◆ DESCRIPTION OF THE TASK: Find and copy lines holding "mixc".

◆ MATERIAL PROVIDED:
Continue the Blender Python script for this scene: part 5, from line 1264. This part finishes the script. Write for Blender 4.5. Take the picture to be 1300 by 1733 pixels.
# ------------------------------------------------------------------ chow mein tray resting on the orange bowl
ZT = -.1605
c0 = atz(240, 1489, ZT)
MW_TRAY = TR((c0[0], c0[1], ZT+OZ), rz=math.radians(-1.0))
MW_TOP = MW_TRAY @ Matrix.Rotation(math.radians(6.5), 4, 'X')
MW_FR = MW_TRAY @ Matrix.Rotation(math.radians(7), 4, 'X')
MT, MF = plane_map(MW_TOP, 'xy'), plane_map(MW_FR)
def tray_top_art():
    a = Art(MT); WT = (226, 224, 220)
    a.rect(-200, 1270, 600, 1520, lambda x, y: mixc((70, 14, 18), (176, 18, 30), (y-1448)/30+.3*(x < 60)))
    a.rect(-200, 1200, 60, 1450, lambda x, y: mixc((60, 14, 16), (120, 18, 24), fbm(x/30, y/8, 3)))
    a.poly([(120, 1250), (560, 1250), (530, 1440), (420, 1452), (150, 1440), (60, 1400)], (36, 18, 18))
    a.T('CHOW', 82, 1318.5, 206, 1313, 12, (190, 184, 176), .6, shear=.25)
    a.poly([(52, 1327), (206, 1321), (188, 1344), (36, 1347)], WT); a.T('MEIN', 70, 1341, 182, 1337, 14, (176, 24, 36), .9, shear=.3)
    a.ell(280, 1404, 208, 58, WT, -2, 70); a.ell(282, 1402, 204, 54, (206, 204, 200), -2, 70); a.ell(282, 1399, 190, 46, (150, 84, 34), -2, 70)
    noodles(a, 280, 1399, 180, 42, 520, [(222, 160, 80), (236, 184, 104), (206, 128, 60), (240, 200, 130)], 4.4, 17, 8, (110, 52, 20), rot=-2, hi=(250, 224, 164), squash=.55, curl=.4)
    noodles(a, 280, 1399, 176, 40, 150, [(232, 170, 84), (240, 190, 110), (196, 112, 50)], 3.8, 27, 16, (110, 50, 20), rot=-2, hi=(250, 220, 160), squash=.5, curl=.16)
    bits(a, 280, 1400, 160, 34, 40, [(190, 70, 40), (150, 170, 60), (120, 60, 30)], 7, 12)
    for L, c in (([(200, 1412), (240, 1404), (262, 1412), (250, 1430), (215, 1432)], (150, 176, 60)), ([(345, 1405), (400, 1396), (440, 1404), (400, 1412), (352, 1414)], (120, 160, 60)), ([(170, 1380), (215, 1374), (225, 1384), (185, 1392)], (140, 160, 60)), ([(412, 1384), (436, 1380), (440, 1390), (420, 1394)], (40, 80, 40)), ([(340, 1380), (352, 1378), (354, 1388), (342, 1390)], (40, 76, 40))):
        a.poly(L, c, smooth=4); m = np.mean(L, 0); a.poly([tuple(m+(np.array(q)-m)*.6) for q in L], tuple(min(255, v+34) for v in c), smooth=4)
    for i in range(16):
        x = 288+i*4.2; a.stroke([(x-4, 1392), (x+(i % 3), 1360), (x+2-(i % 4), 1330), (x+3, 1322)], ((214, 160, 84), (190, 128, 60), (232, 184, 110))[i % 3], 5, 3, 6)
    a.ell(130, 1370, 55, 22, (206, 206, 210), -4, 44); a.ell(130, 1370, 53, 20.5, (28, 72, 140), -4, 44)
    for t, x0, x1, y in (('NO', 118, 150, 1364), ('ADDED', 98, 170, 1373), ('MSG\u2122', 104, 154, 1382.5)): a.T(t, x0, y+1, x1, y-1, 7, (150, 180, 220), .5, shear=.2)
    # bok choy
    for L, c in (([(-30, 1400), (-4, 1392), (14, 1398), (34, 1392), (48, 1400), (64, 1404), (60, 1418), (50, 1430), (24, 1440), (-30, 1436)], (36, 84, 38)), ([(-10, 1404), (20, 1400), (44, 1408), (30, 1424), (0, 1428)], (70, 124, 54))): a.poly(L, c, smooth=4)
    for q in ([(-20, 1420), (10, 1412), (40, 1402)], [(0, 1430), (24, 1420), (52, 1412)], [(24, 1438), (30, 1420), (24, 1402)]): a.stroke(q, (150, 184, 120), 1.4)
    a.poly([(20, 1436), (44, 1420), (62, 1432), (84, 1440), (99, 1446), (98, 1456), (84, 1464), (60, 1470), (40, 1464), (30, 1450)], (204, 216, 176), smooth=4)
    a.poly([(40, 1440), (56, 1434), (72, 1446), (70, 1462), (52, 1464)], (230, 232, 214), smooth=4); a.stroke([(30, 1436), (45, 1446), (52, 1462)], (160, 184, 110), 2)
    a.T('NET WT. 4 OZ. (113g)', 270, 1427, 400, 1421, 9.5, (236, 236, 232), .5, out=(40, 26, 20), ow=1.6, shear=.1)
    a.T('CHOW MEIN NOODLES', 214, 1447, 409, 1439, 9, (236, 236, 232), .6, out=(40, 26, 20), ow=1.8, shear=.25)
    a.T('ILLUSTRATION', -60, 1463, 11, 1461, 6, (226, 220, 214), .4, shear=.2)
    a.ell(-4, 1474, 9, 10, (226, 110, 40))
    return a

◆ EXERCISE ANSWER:
    a.rect(-200, 1270, 600, 1520, lambda x, y: mixc((70, 14, 18), (176, 18, 30), (y-1448)/30+.3*(x < 60)))
    a.rect(-200, 1200, 60, 1450, lambda x, y: mixc((60, 14, 16), (120, 18, 24), fbm(x/30, y/8, 3)))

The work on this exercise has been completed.